Hi Arnd,
On 21 June 2014 05:34, Arnd Bergmann arnd@arndb.de wrote:
linux/mailbox_client.h
18 * struct mbox_client - User of a mailbox 19 * @dev: The client device 20 * @chan_name: The "controller:channel" this client wants
Please correct me if I'm mistaken, but I think this comment in the header is confusing. It gives the impression that the user is expected to fill in this field as "controller name: channel id". But, looking at an example of a DT based mbox client [1] , that doesnt seem to be the case. And "chan_name" is compared with "mbox-names", which seems to contain a list of Channel names. The mailbox is then identified by a separate DT binding : "mbox", which has the mailbox name and the channel id. So shouldnt this comment not say anything about the "controller" and the DT binding should be changed to "channel-names", instead of "mbox-names" to keep things consistent?
Instead of dev, I added a name string to the mbox controller structure. So now the client gets its channel by requesting "controller:channel" where controller should match with mbox->name and channel becomes an index into mbox->chans[].
Right, I looked at the wrong version, sorry about that.

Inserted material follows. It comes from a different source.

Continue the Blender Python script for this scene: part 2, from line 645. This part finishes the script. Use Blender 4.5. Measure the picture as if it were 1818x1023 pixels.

No problem. Many thanks for the review.
However, it seems you still make the same mistake here: The name that gets passed as chan_name in the mailbox API is a local identifier that is supposed to be interpreted for the client device and used to look up a pointer to the mailbox device and channel. If you require drivers to put global data (e.g. the mbox->name, or the channel number) in there, it's impossible to write a driver that works on both DT and ACPI. If you want to use the mbox_request_channel() interface from a driver, you need some form of lookup table in the ACPI data to do the conversion.
Fair point. The more I think about this, it seems that if we want to use the mailbox framework for ACPI kernels, we should have a PCC specific bypass, something like the one you suggested below. The ACPI spec defines PCC as the only "mailbox" like mechanism. There are 3 PCC clients defined as well; CPPC, MPST and RASF. Each of these have their own ACPI tables and so they dont require special DSDT entries. Moreover, these PCC client drivers will be very ACPI specific anyway. So, trying to emulate DT like mbox controller-client matching in ACPI at this point is rather pointless. It will require creating dummy DSDT entries for the PCC mailbox controller and PCC mailbox clients which have their own well defined ACPI tables (and so dont belong in the OS agnostic DSDT) and then coming up with customized Device Specific Methods (DSMs) for mbox clients to refer to mbox controllers.
The other alternative is to skip the mailbox framework altogether. One thing to note is that the PCC driver and its clients should work on X86, ARMv8 and any other platform that has ACPI support. Currently the Mailbox framework looks platform agnostic but is tied to DT, so it may not work well for everyone. But like I mentioned early on, the framework provides for async notification and queuing which is useful for PCC, so I'd prefer the PCC specific bypass option.
The alternative would be not to use mbox_request_channel() at all for now, but to add a new interface that can only be used PCC and that matches by ID but is independent of the use of ACPI or DT, something like:
struct mbox_chan *pcc_mbox_get_channel(struct mbox_client *cl, char *name, unsigned chan_id, struct mbox_chan **chan) { struct mbox_controller *mbox; mbox = mbox_find_pcc_controller(name, ...);
*chan = &mbox->chans[chan_id]; return init_channel(*chan, cl);
}
This would mean that we'd have to special-case "pcc" users, which is not very nice, but at least it would work on both DT and ACPI, and a future ACPI version could still add support for the mailbox API later.
I'll play around with this idea a bit and see how it looks.